Award finalist talks impact, creative teaching strategies

Heather MacDonald is presented an Award as one of three Robert Frost Cherry Award finalists on Monday at the BSB before presenting a lecture on effective learning using the geosciences. Ambika Kashi Singh | Lariat Photographer
Heather MacDonald is presented an Award as one of three Robert Frost Cherry Award finalists on Monday at the BSB before presenting a lecture on effective learning using the geosciences.
Ambika Kashi Singh | Lariat Photographer

By Jade Mardirosian
Staff Writer

The second of three finalists for the Robert Foster Cherry Award, which honors outstanding professors, presented a lecture Monday explaining issues involved with teaching and creating strong departments and communities outside the classroom.

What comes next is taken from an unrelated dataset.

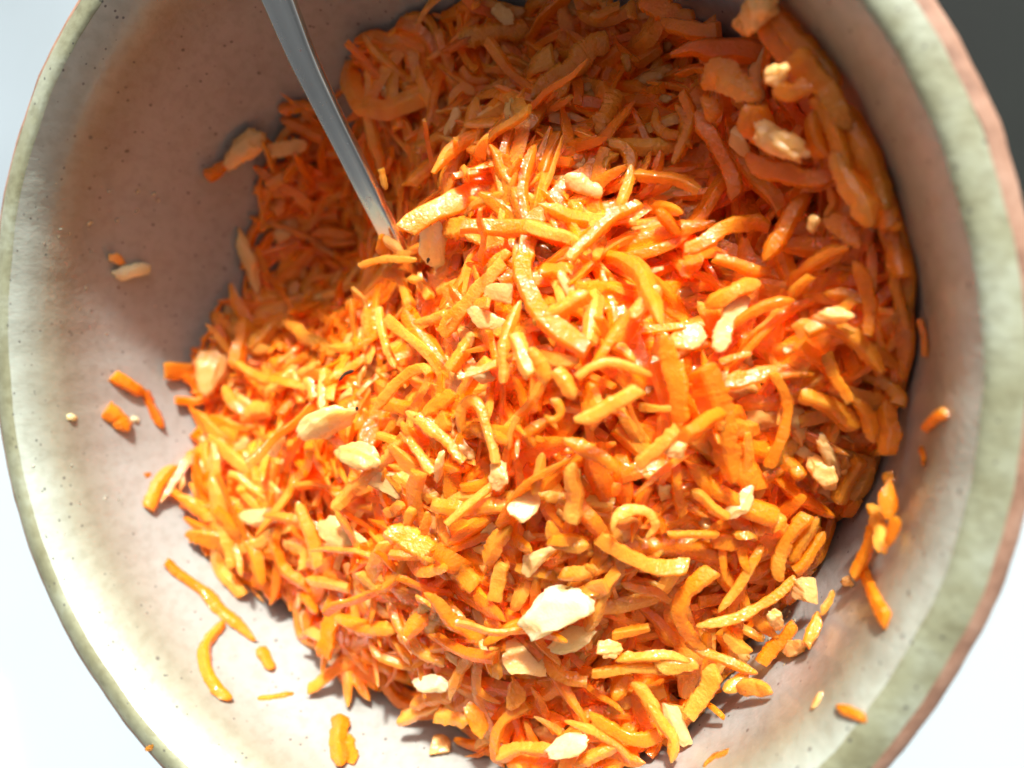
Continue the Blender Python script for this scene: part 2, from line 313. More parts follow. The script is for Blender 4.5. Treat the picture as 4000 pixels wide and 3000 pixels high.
# ------------------------------------------------------------------ building shreds
def smooth_noise(rng, n, k, amp, f=(2, 9)):
    s = np.linspace(0, 1, n)[:, None]; a = np.linspace(0, 2 * np.pi, k, endpoint=False)[None, :]
    o = np.zeros((n, k))
    for _ in range(6):
        o += np.sin(s * rng.uniform(*f) * 6.28 + rng.integers(0, 4) * a + rng.uniform(0, 6.3)) * rng.uniform(.3, 1)
    return o * amp / 2.0
def wig(rng, P):
    L = np.linalg.norm(np.diff(P, axis=0), axis=1).sum(); s = np.linspace(0, L, len(P)); return np.stack([sum(np.sin(s * rng.uniform(15, 75) + rng.uniform(0, 6.3)) for _ in range(3)) / 2 for _ in range(3)], 1)
def sweep(P, N0, wdt, thk, rng, k=10, ends=(0.45, 0.45), jag=0.06, ridge=0.05, period=0.0075, flat=False, twist=0.5):
    n = len(P); P = P + wig(rng, P) * min(wdt, .03) * .10; T = np.gradient(P, axis=0); T /= np.linalg.norm(T, axis=1)[:, None] + 1e-12
    N = np.asarray(N0, float); N = np.broadcast_to(N, P.shape).copy()
    N -= (N * T).sum(1)[:, None] * T; N /= np.linalg.norm(N, axis=1)[:, None] + 1e-9
    Bv = np.cross(T, N)
    s = np.linspace(0, 1, n); L = np.linalg.norm(np.diff(P, axis=0), axis=1).sum()
    tw = (rng.uniform(-1, 1) * twist) * (s - .5) + rng.uniform(-.25, .25) * twist
    N, Bv = N * np.cos(tw)[:, None] + Bv * np.sin(tw)[:, None], Bv * np.cos(tw)[:, None] - N * np.sin(tw)[:, None]
    e0, e1 = ends; fe = min(0.2, 0.45 * wdt / max(L, 1e-6) + .02)
    prof = np.minimum(1, e0 + (1 - e0) * np.sqrt(np.clip(s / (fe if e0 > .3 else .2), 0, 1))) * np.minimum(1, e1 + (1 - e1) * np.sqrt(np.clip((1 - s) / (fe if e1 > .3 else .2), 0, 1)))
    prof = prof * (1 + 0.09 * np.sin(s * rng.uniform(2, 6) + rng.uniform(0, 6)) )
    t_ = rng.uniform(.25, .95)
    if k >= 12: SEC = [(-1, -.7), (-.9, -1), (-.3, -1.03), (.3, -1.03), (.9, -1), (1, -.7), (t_, .72), (t_ - .12, 1), (.35 * t_, 1.06), (-.35 * t_, 1.06), (.12 - t_, 1), (-t_, .72)]; k = 12
    elif k >= 8: SEC = [(-1, -.65), (-.85, -1), (.85, -1), (1, -.65), (t_, .7), (t_ - .15, 1), (.15 - t_, 1), (-t_, .7)]; k = 8
    else: SEC = [(-1, -.6), (0, -1), (1, -.6), (t_, .8), (0, 1), (-t_, .8)]; k = 6
    cx = np.array([q[0] for q in SEC]); sy = np.array([q[1] for q in SEC])
    def walk(am, corr):                                     # correlated random raggedness, no period
        x = rng.normal(0, 1, n + 2 * corr); kk = np.ones(corr) / math.sqrt(corr); return np.convolve(x, kk, 'same')[corr:corr + n] * am
    left = 1 + walk(jag * 2.0, 3) + walk(jag * 3.4, 9); right = 1 + walk(jag * 2.0, 3) + walk(jag * 3.4, 9)
    X = cx[None, :] * np.where(cx[None, :] > 0, right[:, None], left[:, None]) * (prof * (1 + walk(.05, 9)))[:, None] * wdt / 2
    X = X + rng.normal(0, jag * .35, (n, k)) * wdt / 2
    top = 1 + walk(jag * 3.0, 6)
    Y = sy[None, :] * np.where(sy[None, :] > 0, top[:, None], 1) * thk / 2 * (prof[:, None] ** .6) + rng.normal(0, jag * .5, (n, k)) * thk / 2
    if flat: Y = Y + (cx[None, :] ** 2) * wdt * rng.uniform(-.2, .2) * prof[:, None] + walk(.10, 7)[:, None] * thk * cx[None, :]
    V = P[:, None, :] + X[..., None] * Bv[:, None, :] + Y[..., None] * N[:, None, :]
    sk0, sk1 = rng.uniform(-.45, .45, 2); fa = np.clip(1 - s * L / (wdt * 1.2), 0, 1); fb = np.clip(1 - (1 - s) * L / (wdt * 1.2), 0, 1)
    V = V + (X * (sk0 * fa + sk1 * fb)[:, None])[..., None] * T[:, None, :]            # ends cut askew
    V = V.reshape(-1, 3)
    ii, jj = np.meshgrid(np.arange(n - 1), np.arange(k), indexing='ij')
    j2 = (jj + 1) % k
    Fc = np.stack([ii * k + jj, ii * k + j2, (ii + 1) * k + j2, (ii + 1) * k + jj], -1).reshape(-1, 4).tolist()
    c0 = len(V); ca0 = V[:k].mean(0); cb0 = V[-k:].mean(0)
    V = np.vstack([V, ca0, cb0])
    Fc += [(c0, (j + 1) % k, j) for j in range(k)] + [(c0 + 1, (n - 1) * k + j, (n - 1) * k + (j + 1) % k) for j in range(k)]
    return V, Fc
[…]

Dr. Heather Macdonald, chancellor professor of geology at the College of William and Mary, presented “Behind the Scenes: From Strong Geoscience Courses to an Energized Community.”

Macdonald touched on various points that impact classroom instruction and students’ success, including the issues that come with teaching and learning, faculty development, educational research and communities.

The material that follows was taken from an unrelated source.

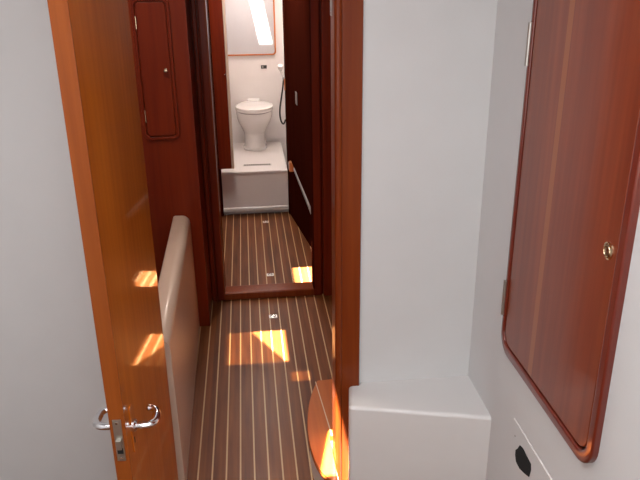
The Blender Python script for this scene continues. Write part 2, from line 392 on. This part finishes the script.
# small moulded things on the right wall
bm = prism([(1.38, .47), (1.39, .452), (1.401, .439), (1.4, .423), (1.391, .41), (1.367, .408), (1.336, .418), (1.31, .429), (1.305, .454), (1.309, .469), (1.34, .472), (1.362, .475)], 'X', .6455, .6475)
tag(link('cable_cutout', bm, 'hole'), 'ragged black hole cut in the right white wall below the cabinet', 'hole')
tag(link('wall_ridge', tube([(.647, 1.43, .515), (.647, 1.30, .514), (.647, 1.0, .514)], [.002, .0032, .0032], 12), 'white_gel', smooth=True), 'thin raised white ridge on the wall between cabinet and black hole', 'moulding')
tag(link('wall_screw', lathe([(.0028, 0), (.002, .0015)], (.647, 1.415, .472), (-1, 0, 0), 10), 'grey', smooth=True), 'tiny grey screw in the white wall above the black hole', 'screw')
SP = thing('strike_plate', 'small dull metal strike plate on the right doorway post', 'plate', (.2265, 1.845, 1.50))
part('plate', box((.2245, 1.826, 1.488), (.2270, 1.862, 1.60), .0008), 'grey', SP, True)
part('screw', lathe([(.003, 0), (.0025, .001)], (.2245, 1.845, 1.496), (-1, 0, 0), 10), 'chrome', SP, True)

# ------------------------------------------------------------------ curved step just inside the doorway on the right
arc = [(.400, 2.285), (.219, 2.275)] + [(v.x, v.y) for v in smooth_path([(.212, 2.262, 0), (.190, 2.195, 0), (.172, 2.12, 0), (.158, 2.02, 0), (.154, 1.94, 0), (.157, 1.86, 0), (.167, 1.79, 0), (.186, 1.74, 0), (.212, 1.705, 0)], 4)] + [(.224, 1.695), (.224, 1.93), (.400, 1.93)]
S = thing('curved_step', 'low curved orange teak step with white side against the right doorway post', 'step', (.25, 2.0, 0))
part('body', prism([(x + (.006 if x < .39 and (y < 2.28 or x < .3) and y != 1.93 else 0), y) for x, y in arc], 'Z', 0, .1), 'white_gel', S, True)
part('tread', prism(arc, 'Z', .10, .12), 'step_wood', S, True, 'orange varnished teak tread')
dx, dy = (.232 - .209), (1.904 - 2.273)
inl = prism([(.2085, 2.268), (.2115, 2.268), (.2345, 1.932), (.2305, 1.932)], 'Z', .1195, .1206); part('inlay_line', inl, 'holly', S, False, 'pale inlay line')
ed = tube([(x - .0005, y, .111) for x, y in arc[1:-3]], .0028, 8); part('edge_bead', ed, 'edge_wood', S, True)

# ------------------------------------------------------------------ flush lift rings in the sole
def lift(x, y, label):
    t = thing('floor_lift_ring', label, 'floor latch', (x, y, 0), 0, 'lift rings in the sole boards')
    lpart('plate', prism(rrect(-.020, -.017, .020, .017, .004, 4), 'Z', .0, 0.0025, .0006), 'lift', t, True)
    lpart('ring', tube([(.012 * math.cos(a), .010 * math.sin(a), .0038) for a in [2 * math.pi * k / 18 for k in range(18)]], .0016, 8, closed=True), 'chrome', t, True)
    return t
lift(.077, 3.055, 'square steel lift ring in the sole this side of the teak sill')
lift(.083, 3.56, 'square steel lift ring in the sole just past the teak sill')
lift(.087, 4.44, 'square steel lift ring in the sole at the foot of the white platform')

# ------------------------------------------------------------------ dark locker right of the second space
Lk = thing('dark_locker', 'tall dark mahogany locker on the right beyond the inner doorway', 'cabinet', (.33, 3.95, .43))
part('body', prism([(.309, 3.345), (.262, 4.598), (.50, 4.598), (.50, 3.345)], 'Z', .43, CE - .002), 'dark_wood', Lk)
part('bottom_strip', prism([(.299, 3.345), (.270, 4.20), (.276, 4.20), (.309, 3.345)], 'Z', .422, .440, .001), 'grey', Lk, True, 'pale strip along the bottom edge')
sw = thing('switch_plate', 'small grey switch plate on the dark locker side', 'switch', (.288, 3.95, .93))
part('plate', prism([(.2825, 3.955), (.2795, 4.02), (.2845, 4.02), (.2870, 3.955)], 'Z', .875, .945, .001), 'grey', sw, True)
part('rocker', prism([(.2800, 3.972), (.2790, 4.002), (.2845, 4.002), (.2860, 3.972)], 'Z', .895, .925, .0005), 'steel', sw, True)
tag(link('wood_bracket', box((.252, 4.36, .365), (.285, 4.42, .43), .008), 'orange_wood', smooth=True), 'little orange wooden block below the dark locker by the platform', 'bracket')
tag(link('orange_bead', box((.247, 4.575, .86), (.2555, 4.592, .935), .002), 'orange_wood'), 'short bright orange piece on the edge of the head opening', 'bracket')

# ------------------------------------------------------------------ head: platform, toilet, mirror, hose
PF = thing('shower_platform', 'raised white shower platform carrying the toilet', 'platform', (.03, 5.0, 0))
part('base', box((-.198, 4.635, 0), (.256, 5.448, .30)), 'head_white', PF)
part('front_panel', box((-.198, 4.60, .035), (.256, 4.64, .30), .004), 'head_white', PF, True)
part('tray', box((-.198, 4.594, .296), (.2555, 5.448, .317), .006, 3), 'head_white', PF, True)
part('kick_lip', box((-.198, 4.588, .030), (.256, 4.64, .060), .006, 3), 'ceramic', PF, True)
dg = part('drain_grate', box((-.048, 4.735, .316), (.150, 4.775, .3195), .001), 'steel', PF, True, 'long grey drain grate')
for k in range(12):
    part('slot', box((-.040 + k * .0155, 4.742, .3190), (-.030 + k * .0155, 4.768, .3200)), 'gap', dg)
T = thing('toilet', 'white marine toilet with closed lid standing on the shower platform', 'toilet', (.045, 5.3, .317))
def ell(bm, levels, n=32):
    rs = []
    for z, cx, cy, rx, ry, p in levels:
        row = []
        for k in range(n):
            t = 2 * math.pi * k / n; c, s = math.cos(t), math.sin(t)
            row.append(bm.verts.new((cx + rx * abs(c) ** p * (1 if c > 0 else -1), cy + ry * abs(s) ** p * (1 if s > 0 else -1), z)))
        rs.append(row)
    fs = [bm.faces.new(rs[0]), bm.faces.new(rs[-1])]
    for i in range(len(rs) - 1):
        for k in range(n): fs.append(bm.faces.new((rs[i][k], rs[i][(k + 1) % n], rs[i + 1][(k + 1) % n], rs[i + 1][k])))
    bmesh.ops.recalc_face_normals(bm, faces=fs); return bm
cx = .052
part('pedestal', ell(bmesh.new(), [(.3172, .048, 5.29, .092, .120, .8), (.326, .048, 5.29, .092, .120, .8), (.332, .048, 5.29, .082, .112, .9), (.40, .048, 5.30, .080, .11, .9), (.47, .048, 5.29, .088, .125, 1)]), 'ceramic', T, True)
part('bowl', ell(bmesh.new(), [(.44, .048, 5.29, .085, .120, 1), (.49, .049, 5.275, .104, .145, 1), (.53, .050, 5.26, .124, .168, 1), (.565, cx, 5.25, .134, .178, 1), (.60, cx, 5.248, .138, .182, 1), (.612, cx, 5.248, .136, .180, 1)]), 'ceramic', T, True)
part('seat', ell(bmesh.new(), [(.617, cx, 5.245, .136, .184, 1), (.620, cx, 5.245, .141, .188, 1), (.630, cx, 5.245, .141, .188, 1), (.634, cx, 5.245, .138, .186, 1)]), 'ceramic', T, True)
part('seat_gap', ell(bmesh.new(), [(.611, cx, 5.245, .132, .179, 1), (.618, cx, 5.245, .132, .179, 1)]), 'grey', T)
part('lid', ell(bmesh.new(), [(.636, cx, 5.245, .139, .187, 1), (.640, cx, 5.245, .142, .190, 1), (.648, cx, 5.245, .140, .188, 1), (.654, cx, 5.25, .120, .165, 1), (.656, cx, 5.25, .06, .08, 1)]), 'ceramic', T, True)
part('hinge_block', box((.0, 5.41, .60), (.10, 5.438, .668), .008, 3), 'ceramic', T, True)
MC = thing('mirror_cabinet', 'grey-white glossy locker door in thin orange teak frame on head back wall', 'cabinet', (.06, 5.45, 1.2))
part('frame', ring(rrect(-.155, .992, .240, 1.72, .028), rrect(-.144, 1.003, .229, 1.709, .020), 'Y', 5.436, 5.452, .002), 'orange_wood', MC, True)
part('panel', prism(rrect(-.145, 1.002, .230, 1.710, .020), 'Y', 5.442, 5.452), 'mirror_panel', MC, True)
part('latch', lathe([(.007, 0), (.007, .006), (.003, .008)], (.210, 5.442, 1.263), (0, -1, 0), 14), 'steel', MC, True)
VT = thing('wall_outlet', 'small black outlet on the head back wall under the locker', 'outlet', (.140, 5.45, .9))
part('plate', box((.120, 5.444, .891), (.165, 5.452, .917), .002), 'black', VT, True)
part('socket', box((.127, 5.442, .896), (.139, 5.445, .912), .001), 'grey', VT, True)
HS = thing('hand_shower', 'white hand shower with looping black hose on the right head wall', 'shower', (.285, 5.3, .8))
part('head', tube(smooth_path([(.290, 5.30, .84), (.272, 5.295, .87), (.262, 5.28, .905), (.260, 5.26, .935)], 5), [.009] * 10 + [.014, .018, .020, .020, .020, .019], 14), 'ceramic', HS, True)
part('hose', tube(smooth_path([(.283, 5.295, .835), (.276, 5.28, .78), (.262, 5.27, .70), (.248, 5.26, .62), (.246, 5.25, .56), (.256, 5.25, .515), (.272, 5.25, .50), (.288, 5.26, .53)], 6), .0062, 10), 'black', HS, True)
part('holder', box((.275, 5.285, .815), (.297, 5.315, .845), .004), 'chrome', HS, True)

HD = thing('head_door', 'narrow mahogany bifold door leaf hanging open left of the toilet', 'door', (-.16, 4.53, .365))
part('leaf', box((-.205, 4.505, .365), (-.122, 4.540, 1.84), .003), 'red_wood', HD, True)
part('edge_strip', box((-.122, 4.503, .365), (-.105, 4.542, 1.84), .003), 'cream', HD, True, 'cream strip on the door edge')
part('knob', lathe([(.003, 0), (.003, .006), (.006, .009), (.005, .014), (0, .015)], (-.130, 4.505, .985), (0, -1, 0), 14), 'chrome', HD, True)
struct('trim_13', box((-.170, 3.350, .042), (-.158, 3.362, 1.85), .003, 3), 'trim_wood', smooth=True)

Before Macdonald began her lecture, Dr. Michael Thompson, chair of the Robert Foster Cherry Award Committee, spoke about the award and then presented Macdonald with a $15,000 check and plaque, which each finalist receives.

“[The award] was established to honor great teaching, and I think that goes well with the mission of Baylor University,” Thompson said. “There has been significant growth in the award this year, [with] over 100 nominations, mostly from the United States with a few international applications.”

Macdonald began her lecture with an overview of what geoscience entails, and then broke down how faculty and teachers design courses and present material in the classroom in ways they think will be most beneficial to students.

“We [as teachers] want to make sure students learn what we are trying to teach them,” Macdonald said. “The decision I made when I started teaching was to decide on the order of the chapters and topics to be covered. Now I think there is a different way to approach teaching. The question is: How will students be changed, be different, by the end of the course?”

Macdonald said when teachers are designing a course, they should pay attention to both the cognitive part of the brain, which includes synthesizing and solving problems, and the affective part of the brain, which encompasses things such as motivation, attitudes and confidence.

“These kinds of affective factors can either promote learning or inhibit it,” Macdonald said. “As we learn more about this, I think we will do a better job working with students in courses designing things to improve student motivation and confidence in students, and find topics they will be intrinsically motivated to study.”

Macdonald then discussed other areas she and her colleagues are working on in order to develop and improve the overall intellectual community.

“We promote undergraduate research, have departmental research trips and brown bag seminars where students present their work,” Macdonald said. “Those are things that work to build the community in the department.”

Macdonald has also done extensive work outside of the community at William and Mary to promote faculty development in the geosciences around the nation. In 2002, she co-founded On the Cutting Edge, which is a professional development program for geoscience faculty.

“We have worked with 1,600 faculty, which is about a quarter to a third of the geoscience faculty in the United States,” Macdonald said. “What we are trying to promote are self-reflective teachers.”

Macdonald has received many teaching awards throughout her career, including the Neil Miner Award in 2009, which is presented by the National Association of Geoscience Teachers each year for outstanding contributions to the encouragement of interest in the earth sciences.

Dr. Steven Driese, chair and professor of geology, who was also a graduate student at the University of Wisconsin with Macdonald, introduced Macdonald before her lecture.

“Dr. Macdonald’s career has been built around improving teaching in the geosciences and math and science generally,” Driese said. “Her years at William and Mary are notable for her sustained accomplishments and commitment to teaching excellence.”

Macdonald has received two awards from William and Mary, the 1990 Thomas Jefferson Teaching Award and the 1989 William and Mary Alumni Fellowship for Excellence in Teaching Award.

The two other finalists for the Cherry Award are Dr. Allen Matusow, the W.G. Twyman professor of history and associate director for academic programs at the James A. Baker III Institute for Public Policy at Rice University; and Dr. Brian Coppola, Arthur F. Thurnau professor of chemistry at the University of Michigan, who will present his lecture at Baylor on Nov. 2.

The winner of the Cherry Award will teach in residence at Baylor during the 2012 fall or 2013 spring semester and will receive a prize of $250,000, the largest monetary award for teaching.

Their academic department at their home university will also receive $25,000.